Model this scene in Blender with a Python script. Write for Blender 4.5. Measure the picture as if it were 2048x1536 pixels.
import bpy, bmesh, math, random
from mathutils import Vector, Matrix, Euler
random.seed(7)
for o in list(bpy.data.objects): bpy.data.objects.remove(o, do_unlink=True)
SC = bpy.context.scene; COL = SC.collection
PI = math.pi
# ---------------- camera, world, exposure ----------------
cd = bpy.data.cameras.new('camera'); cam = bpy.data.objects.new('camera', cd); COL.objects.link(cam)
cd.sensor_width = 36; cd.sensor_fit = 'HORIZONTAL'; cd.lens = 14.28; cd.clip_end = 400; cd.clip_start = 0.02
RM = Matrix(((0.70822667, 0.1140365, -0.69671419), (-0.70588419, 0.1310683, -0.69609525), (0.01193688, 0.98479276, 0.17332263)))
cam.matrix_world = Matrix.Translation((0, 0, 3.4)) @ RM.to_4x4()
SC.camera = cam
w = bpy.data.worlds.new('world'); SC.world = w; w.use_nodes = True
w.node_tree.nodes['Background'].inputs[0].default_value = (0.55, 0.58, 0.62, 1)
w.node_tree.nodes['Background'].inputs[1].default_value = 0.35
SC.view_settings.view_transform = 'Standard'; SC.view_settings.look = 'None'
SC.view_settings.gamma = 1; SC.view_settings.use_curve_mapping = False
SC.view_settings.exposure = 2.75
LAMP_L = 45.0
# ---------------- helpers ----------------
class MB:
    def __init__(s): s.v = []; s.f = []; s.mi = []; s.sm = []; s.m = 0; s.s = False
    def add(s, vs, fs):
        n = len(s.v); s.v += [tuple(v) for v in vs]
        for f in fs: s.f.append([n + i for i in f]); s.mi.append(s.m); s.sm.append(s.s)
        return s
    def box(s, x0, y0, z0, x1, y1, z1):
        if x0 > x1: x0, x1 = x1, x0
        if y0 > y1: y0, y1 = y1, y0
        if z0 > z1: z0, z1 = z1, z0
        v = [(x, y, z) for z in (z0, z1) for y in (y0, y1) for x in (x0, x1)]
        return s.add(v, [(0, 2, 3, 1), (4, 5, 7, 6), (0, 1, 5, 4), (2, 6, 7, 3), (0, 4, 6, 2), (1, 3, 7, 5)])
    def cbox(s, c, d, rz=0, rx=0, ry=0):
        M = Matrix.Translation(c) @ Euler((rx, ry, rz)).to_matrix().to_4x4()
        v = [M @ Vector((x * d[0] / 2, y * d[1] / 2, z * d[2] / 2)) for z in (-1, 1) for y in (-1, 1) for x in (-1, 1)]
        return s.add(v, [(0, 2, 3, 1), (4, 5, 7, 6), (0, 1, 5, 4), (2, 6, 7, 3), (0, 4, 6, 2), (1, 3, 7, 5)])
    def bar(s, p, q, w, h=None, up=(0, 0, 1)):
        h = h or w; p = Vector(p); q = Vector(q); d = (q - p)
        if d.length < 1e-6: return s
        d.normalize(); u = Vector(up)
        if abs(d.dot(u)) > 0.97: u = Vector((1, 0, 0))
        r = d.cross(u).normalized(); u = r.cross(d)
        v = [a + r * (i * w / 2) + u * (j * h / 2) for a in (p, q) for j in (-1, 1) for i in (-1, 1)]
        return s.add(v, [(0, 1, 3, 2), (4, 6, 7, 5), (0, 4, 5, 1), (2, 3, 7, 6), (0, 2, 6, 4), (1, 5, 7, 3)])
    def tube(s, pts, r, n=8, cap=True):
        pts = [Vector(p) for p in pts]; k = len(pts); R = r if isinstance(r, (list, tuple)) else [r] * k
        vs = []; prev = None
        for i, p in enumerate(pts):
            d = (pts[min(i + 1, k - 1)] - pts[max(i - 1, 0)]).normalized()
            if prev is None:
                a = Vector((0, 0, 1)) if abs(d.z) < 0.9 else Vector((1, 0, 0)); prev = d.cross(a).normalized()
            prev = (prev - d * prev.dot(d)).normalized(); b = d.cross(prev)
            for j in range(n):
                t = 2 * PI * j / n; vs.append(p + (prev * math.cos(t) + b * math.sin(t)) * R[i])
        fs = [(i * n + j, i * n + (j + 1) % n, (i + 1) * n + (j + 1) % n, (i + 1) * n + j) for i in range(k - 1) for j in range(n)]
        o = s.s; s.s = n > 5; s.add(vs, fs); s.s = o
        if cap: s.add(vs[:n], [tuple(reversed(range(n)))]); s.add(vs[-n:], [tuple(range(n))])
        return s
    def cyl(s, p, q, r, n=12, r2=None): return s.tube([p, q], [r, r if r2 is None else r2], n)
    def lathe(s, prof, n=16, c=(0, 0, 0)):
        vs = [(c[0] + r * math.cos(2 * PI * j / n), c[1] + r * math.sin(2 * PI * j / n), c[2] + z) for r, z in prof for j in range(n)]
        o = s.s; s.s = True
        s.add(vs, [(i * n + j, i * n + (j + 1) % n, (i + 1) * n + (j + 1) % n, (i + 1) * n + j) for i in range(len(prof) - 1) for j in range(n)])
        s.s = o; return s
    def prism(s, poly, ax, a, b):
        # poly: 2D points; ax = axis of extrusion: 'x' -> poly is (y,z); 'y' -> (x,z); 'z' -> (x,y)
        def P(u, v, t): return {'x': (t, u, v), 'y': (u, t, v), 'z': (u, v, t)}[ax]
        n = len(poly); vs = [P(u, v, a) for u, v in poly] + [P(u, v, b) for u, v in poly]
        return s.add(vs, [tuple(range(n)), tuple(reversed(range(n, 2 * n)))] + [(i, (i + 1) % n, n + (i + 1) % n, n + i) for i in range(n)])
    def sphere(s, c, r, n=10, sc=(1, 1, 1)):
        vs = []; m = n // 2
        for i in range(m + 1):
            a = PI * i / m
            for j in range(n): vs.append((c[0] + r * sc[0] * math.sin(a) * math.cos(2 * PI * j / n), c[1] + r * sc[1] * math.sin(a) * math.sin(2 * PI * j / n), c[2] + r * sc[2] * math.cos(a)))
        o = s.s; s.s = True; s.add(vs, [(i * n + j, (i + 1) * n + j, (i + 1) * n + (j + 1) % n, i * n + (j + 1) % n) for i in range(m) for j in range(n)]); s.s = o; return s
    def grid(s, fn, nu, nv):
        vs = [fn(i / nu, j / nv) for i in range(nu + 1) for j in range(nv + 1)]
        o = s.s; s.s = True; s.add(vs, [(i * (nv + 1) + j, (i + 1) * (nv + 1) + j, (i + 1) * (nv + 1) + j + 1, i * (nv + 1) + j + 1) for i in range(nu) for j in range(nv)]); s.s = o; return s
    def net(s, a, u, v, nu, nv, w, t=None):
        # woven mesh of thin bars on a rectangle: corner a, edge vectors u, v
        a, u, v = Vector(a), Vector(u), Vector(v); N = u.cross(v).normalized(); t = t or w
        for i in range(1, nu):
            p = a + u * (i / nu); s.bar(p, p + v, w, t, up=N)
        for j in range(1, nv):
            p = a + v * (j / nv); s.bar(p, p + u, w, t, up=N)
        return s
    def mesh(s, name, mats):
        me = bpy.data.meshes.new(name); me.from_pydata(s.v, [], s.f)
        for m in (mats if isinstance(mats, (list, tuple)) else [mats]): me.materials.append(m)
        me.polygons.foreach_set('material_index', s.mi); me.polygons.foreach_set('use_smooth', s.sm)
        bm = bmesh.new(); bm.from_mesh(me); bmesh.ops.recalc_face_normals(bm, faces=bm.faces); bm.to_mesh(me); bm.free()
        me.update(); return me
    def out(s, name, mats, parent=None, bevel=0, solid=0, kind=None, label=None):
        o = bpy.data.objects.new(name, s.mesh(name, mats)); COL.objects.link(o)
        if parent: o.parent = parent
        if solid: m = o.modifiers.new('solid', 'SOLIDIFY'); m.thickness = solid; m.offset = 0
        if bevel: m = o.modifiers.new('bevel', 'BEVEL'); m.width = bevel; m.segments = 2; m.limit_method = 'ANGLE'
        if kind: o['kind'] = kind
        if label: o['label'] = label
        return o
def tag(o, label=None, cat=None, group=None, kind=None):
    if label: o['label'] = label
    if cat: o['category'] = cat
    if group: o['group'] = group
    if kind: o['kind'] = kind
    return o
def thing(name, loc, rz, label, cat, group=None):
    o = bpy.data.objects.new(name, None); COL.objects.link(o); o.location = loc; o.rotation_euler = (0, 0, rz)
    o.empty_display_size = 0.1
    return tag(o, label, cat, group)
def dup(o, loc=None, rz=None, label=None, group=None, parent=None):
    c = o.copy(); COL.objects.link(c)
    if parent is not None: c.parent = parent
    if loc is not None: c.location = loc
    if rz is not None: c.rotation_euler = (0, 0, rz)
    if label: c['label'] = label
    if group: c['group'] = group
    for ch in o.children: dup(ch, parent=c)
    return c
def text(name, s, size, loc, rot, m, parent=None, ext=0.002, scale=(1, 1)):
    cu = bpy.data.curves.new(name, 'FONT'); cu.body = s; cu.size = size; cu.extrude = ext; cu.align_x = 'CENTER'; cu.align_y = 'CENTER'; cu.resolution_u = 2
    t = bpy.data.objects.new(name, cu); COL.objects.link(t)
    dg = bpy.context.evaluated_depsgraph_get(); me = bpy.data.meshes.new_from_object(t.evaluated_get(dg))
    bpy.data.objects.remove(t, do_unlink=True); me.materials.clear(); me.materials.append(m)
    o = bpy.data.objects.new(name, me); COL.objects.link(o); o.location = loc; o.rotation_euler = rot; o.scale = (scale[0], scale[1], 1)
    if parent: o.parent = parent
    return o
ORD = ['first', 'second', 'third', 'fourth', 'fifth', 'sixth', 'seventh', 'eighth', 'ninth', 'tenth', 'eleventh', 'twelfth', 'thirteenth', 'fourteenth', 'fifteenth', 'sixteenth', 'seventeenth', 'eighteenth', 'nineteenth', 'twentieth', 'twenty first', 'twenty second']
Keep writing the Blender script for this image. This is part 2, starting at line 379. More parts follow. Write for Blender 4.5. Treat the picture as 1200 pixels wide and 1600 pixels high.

> _Aim of the exercise_
What is the number of lines above that contain the string "Write"? Answer with the number alone.

> _Task result_
2